Если стечением обстоятельств или политических комбинаций, которые смертным не дано предвидеть и предугадать, Польше когда-нибудь предназначено возродиться в своем прежнем виде, все равно поляки не смогут забыть Александра. Они всегда будут благословлять имя того, кто восстановил на карте название их страны, вычеркнутой двадцать лет назад из числа европейских держав, кто дал возможность вернуться в свои дома тысячам скитающихся по всему свету эмигрантов, кто собрал воедино остатки их храброго войска, которое все это время кормили напрасными надеждами, и работников для государственной службы, кто, наконец, позволил всем полякам вернуться на родину и вновь оказаться в кругу семьи, друзей и соотечественников.

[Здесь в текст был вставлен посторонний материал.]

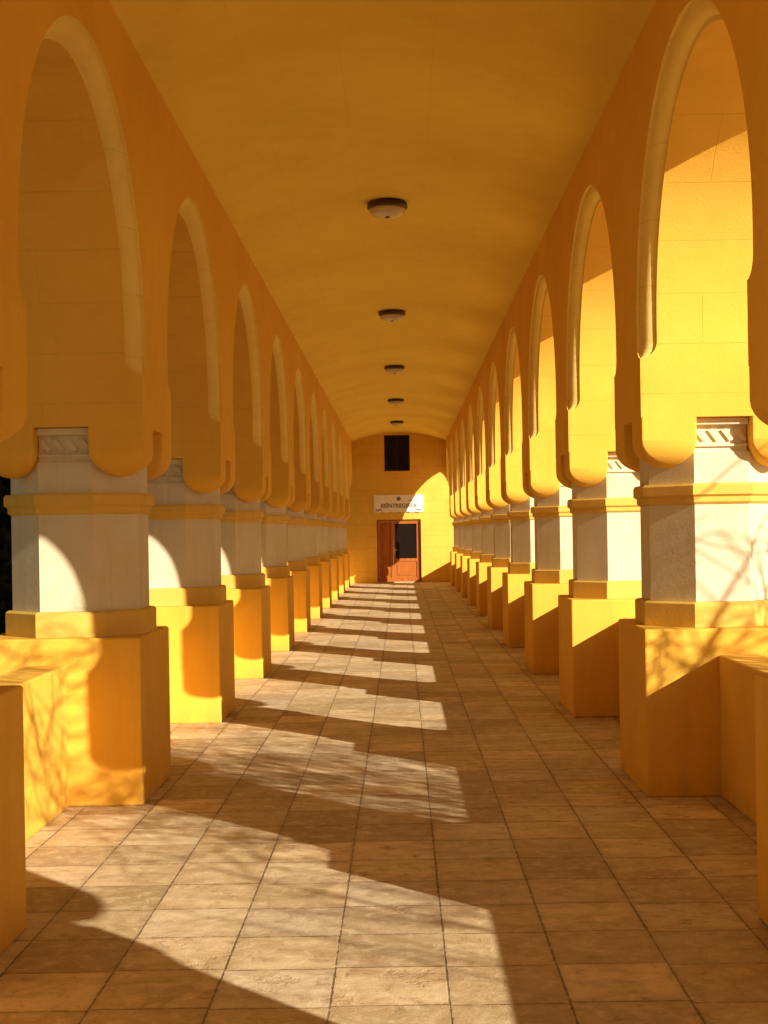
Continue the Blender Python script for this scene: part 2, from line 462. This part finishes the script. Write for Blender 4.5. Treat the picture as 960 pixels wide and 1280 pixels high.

Чтобы почувствовать и оценить все эти благодеяния, надо быть поляком или, по крайней мере, жить в уничтоженной и разорванной на куски стране с разбежавшимся по разным углам населением и с полностью прерванными связями и затем, с чьей-то благодетельной помощью, вновь обрести родину, государственность, убежище после стольких мытарств и защиту со стороны закона при конституционном правлении.
Завершить этот раздел книги мне хотелось бы дорогими моему сердцу похожими высказываниями Koстюшко из его письма императору Александру. «Лишь одно беспокоит мою душу и омрачает радость. Ваше Величество, я родился литвином. Жить мне осталось всего несколько лет. Тем не менее завеса покрывает будущее моей родной земли и других провинций моего отечества… Единственное, чего я хочу, так это уйти в могилу с утешительной уверенностью, что все польские подданные возблагодарят Бога за все милости, оказанные нам Вашим Величеством».
Мои соотечественники найдут в этих мемуарах достойное и уважительное отношение к себе – самое малое, что я могу предложить им. Я описал знаменательные польские события последних лет, которые могут служить большим и полезным уроком, напомнил о ценных исторических материалах. Я скрупулезно собрал имена всех истинных поляков, независимо от их политических взглядов, которые своим талантом, мужеством и самоотверженностью, беззаветной преданностью родине снискали заслуженное уважение соотечественников.